Thursday, July 15, 2010
Raspberry cordial = liquid gold
There are many ponderings I ponder on a daily basis and one of them is if raspberry cordial is more valuable than melted gold. When you are confronted by the almost vulgar price of 9 dollars a punnet (of 200 lousy grams of half-hearted berries) in Oz, it is easy to see that raspberries might just be berry gold. And I would like to claim that it is, for more reasons than I can really fit in this blog. Let’s start with the name in Swedish….. Hallon. It is a kind of breezy, laissez-faire kind of name that just sits so right on the tongue. Let’s taste it again, Hallon. This delicious berry with such a delicious name also looks so delicious. Plump little red cushions that all hang together in a perfectly perfect shape of berry plumpness. A delight to the eye as well as the tummy. Then I just love the fact that it grows like weed and people just can’t give it away for love and money when the season is right. I remember my mother stalking the neighbourhood to please release her of a kilo or five, only to be met by slammed doors in her berry face, as they probably had just managed to shift their own surplus raspberry stash somewhere else. It is the berry of abundance.
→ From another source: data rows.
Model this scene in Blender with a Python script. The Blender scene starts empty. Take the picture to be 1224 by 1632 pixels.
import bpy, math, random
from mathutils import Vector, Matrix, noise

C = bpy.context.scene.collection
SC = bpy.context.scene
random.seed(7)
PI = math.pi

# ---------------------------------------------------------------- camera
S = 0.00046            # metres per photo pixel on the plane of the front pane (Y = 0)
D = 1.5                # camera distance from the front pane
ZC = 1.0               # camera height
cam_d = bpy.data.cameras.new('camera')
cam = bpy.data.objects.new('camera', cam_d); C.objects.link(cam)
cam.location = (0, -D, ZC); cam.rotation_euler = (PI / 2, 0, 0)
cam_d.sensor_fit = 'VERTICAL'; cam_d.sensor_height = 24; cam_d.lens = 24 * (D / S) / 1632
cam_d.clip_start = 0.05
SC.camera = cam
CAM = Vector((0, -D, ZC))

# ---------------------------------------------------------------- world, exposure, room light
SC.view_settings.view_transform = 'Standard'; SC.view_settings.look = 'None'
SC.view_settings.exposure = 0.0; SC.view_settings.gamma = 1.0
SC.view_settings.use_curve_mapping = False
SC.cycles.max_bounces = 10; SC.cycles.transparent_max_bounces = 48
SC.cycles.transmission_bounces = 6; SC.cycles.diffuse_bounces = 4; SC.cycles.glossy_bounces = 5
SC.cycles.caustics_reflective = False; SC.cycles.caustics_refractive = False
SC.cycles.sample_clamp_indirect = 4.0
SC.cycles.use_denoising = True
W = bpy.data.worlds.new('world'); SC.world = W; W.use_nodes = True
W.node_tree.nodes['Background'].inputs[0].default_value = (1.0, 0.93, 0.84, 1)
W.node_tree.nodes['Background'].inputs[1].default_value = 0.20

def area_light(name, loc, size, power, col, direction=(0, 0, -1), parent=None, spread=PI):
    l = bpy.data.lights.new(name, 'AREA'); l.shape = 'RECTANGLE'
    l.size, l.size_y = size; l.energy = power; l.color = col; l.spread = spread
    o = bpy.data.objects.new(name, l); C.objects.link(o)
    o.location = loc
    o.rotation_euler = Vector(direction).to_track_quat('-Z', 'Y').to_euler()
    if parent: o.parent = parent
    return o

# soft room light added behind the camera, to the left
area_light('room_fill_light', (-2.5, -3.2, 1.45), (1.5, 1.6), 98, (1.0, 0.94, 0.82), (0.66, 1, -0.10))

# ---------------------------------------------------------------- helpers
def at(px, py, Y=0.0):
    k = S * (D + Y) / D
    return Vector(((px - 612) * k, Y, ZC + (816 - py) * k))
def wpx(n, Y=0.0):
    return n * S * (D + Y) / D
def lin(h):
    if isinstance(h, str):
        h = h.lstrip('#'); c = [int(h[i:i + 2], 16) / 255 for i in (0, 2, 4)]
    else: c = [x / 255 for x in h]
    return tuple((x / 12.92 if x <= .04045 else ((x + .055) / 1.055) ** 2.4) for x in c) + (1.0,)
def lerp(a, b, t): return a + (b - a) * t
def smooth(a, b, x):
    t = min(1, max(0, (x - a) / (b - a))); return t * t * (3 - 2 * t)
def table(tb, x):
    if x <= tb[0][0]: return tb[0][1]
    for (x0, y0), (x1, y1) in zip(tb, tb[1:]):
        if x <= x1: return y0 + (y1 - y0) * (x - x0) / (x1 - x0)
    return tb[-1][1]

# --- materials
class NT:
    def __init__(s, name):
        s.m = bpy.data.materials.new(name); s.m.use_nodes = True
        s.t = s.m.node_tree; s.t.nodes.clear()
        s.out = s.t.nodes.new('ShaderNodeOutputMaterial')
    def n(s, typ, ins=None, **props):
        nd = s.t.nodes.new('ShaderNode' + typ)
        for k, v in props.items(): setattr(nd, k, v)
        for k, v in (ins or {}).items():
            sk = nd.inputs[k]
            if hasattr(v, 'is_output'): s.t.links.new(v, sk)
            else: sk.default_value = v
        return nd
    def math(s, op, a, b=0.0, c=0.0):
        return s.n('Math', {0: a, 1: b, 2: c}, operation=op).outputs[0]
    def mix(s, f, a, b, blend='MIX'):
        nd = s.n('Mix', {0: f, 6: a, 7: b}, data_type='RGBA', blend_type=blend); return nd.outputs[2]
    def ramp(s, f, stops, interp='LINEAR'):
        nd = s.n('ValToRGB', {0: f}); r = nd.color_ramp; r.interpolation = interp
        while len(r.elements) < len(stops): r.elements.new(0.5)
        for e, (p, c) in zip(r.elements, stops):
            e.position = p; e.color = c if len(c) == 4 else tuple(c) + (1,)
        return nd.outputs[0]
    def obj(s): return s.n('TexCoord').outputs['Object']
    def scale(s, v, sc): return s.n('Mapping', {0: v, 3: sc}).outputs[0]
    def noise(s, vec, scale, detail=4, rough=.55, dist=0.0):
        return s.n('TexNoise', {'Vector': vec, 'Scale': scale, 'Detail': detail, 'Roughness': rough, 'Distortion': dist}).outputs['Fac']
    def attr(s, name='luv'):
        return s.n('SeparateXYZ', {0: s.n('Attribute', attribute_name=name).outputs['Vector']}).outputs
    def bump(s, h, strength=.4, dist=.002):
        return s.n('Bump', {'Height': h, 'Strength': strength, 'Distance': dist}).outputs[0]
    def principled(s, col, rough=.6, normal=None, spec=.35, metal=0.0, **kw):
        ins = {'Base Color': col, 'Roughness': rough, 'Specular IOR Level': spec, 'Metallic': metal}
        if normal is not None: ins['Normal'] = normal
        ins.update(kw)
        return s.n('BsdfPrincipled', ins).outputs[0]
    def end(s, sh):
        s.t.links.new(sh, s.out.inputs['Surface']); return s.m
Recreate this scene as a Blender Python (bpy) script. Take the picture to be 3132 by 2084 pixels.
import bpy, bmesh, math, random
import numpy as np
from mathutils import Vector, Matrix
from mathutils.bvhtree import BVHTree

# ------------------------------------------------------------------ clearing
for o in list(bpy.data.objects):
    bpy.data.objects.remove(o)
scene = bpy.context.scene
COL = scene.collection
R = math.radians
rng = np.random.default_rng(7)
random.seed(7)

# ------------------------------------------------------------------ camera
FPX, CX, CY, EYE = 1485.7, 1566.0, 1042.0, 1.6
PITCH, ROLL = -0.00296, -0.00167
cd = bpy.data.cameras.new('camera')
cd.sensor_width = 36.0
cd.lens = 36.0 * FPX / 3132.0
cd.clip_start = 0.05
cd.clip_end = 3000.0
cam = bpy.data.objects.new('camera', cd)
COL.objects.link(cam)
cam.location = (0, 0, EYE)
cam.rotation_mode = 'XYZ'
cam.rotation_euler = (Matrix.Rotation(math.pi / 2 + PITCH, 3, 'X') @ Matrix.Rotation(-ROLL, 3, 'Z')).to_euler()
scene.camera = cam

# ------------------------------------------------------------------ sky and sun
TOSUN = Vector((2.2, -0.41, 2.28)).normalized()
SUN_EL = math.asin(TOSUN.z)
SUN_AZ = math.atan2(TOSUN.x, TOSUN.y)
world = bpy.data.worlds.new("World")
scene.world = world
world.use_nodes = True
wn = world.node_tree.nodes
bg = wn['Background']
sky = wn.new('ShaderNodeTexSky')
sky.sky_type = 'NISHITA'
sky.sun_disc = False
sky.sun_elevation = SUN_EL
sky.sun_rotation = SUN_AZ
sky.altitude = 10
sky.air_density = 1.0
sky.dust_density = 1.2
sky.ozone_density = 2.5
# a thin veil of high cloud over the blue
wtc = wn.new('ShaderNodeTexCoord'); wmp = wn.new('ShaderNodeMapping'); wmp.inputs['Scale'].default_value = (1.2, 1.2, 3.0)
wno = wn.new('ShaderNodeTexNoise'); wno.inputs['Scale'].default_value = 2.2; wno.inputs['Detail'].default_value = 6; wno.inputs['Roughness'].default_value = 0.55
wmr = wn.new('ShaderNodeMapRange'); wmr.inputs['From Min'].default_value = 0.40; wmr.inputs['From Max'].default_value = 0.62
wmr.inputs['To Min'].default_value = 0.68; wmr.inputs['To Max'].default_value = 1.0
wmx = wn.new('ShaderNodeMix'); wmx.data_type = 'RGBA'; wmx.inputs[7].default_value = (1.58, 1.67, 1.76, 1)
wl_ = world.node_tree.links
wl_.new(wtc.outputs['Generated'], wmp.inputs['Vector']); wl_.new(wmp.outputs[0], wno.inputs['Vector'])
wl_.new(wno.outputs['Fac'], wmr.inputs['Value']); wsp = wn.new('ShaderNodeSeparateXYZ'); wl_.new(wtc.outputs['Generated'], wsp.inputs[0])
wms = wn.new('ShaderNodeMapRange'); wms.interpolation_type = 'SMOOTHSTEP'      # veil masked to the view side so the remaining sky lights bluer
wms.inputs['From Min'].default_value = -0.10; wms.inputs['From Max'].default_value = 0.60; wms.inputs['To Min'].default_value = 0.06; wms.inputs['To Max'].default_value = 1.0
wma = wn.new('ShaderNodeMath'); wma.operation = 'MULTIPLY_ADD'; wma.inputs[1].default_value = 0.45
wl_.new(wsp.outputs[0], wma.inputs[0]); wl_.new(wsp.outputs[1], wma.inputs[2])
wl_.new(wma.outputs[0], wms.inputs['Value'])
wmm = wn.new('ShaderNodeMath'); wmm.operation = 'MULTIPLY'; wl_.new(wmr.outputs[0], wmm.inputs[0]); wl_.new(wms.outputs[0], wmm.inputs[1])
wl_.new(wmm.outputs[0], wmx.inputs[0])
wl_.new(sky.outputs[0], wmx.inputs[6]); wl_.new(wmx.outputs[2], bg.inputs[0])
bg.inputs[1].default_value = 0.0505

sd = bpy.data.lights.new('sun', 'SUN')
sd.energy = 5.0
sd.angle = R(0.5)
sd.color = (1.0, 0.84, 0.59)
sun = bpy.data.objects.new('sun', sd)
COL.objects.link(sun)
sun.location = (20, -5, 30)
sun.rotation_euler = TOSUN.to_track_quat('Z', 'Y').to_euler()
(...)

And this is what brings me to the comparison with liquid gold, in two words, raspberry cordial. The cordial sans competition. The nirvana of cordials, the Holy Grail of berry juices, the complete cordial experience. I reckon you haven’t lived if you haven’t drunk some homemade Swedish raspberry cordial. And the key to this love jus is captured in those three words; raspberry, Swedish and homemade. The homemade bit goes like this, passed on down through generations, at least two. Doesn’t sound that impressive but there you go.
Mamma Ingers Raspberry Cordial
Makes 8 litres
5 litres of berries (fresh the best but you could use frozen as well)
3 litres of water
4 kilos of sugar
35 grams citric acid
Powder the citric acid over the berries in a big bowl.
Boil water and sugar.
Pour water and sugar over the berries in the bowl.
Let it rest for 24 hours.
Siv the mix and pour straight into bottles. Keep cool in the fridge.
The cordial can be frozen, just don’t fill the bottle to the top, keep upright.
Make plenty of it, so for the rest of the year, you can dig out the liquid gold from your stockpile, relive the summer hallon feast of flavours and savour those little moments of glory that just makes life worth living. But please, don’t take my word for it, go hunt, gather and make for yourself and you will thank me for it for the rest of your lives.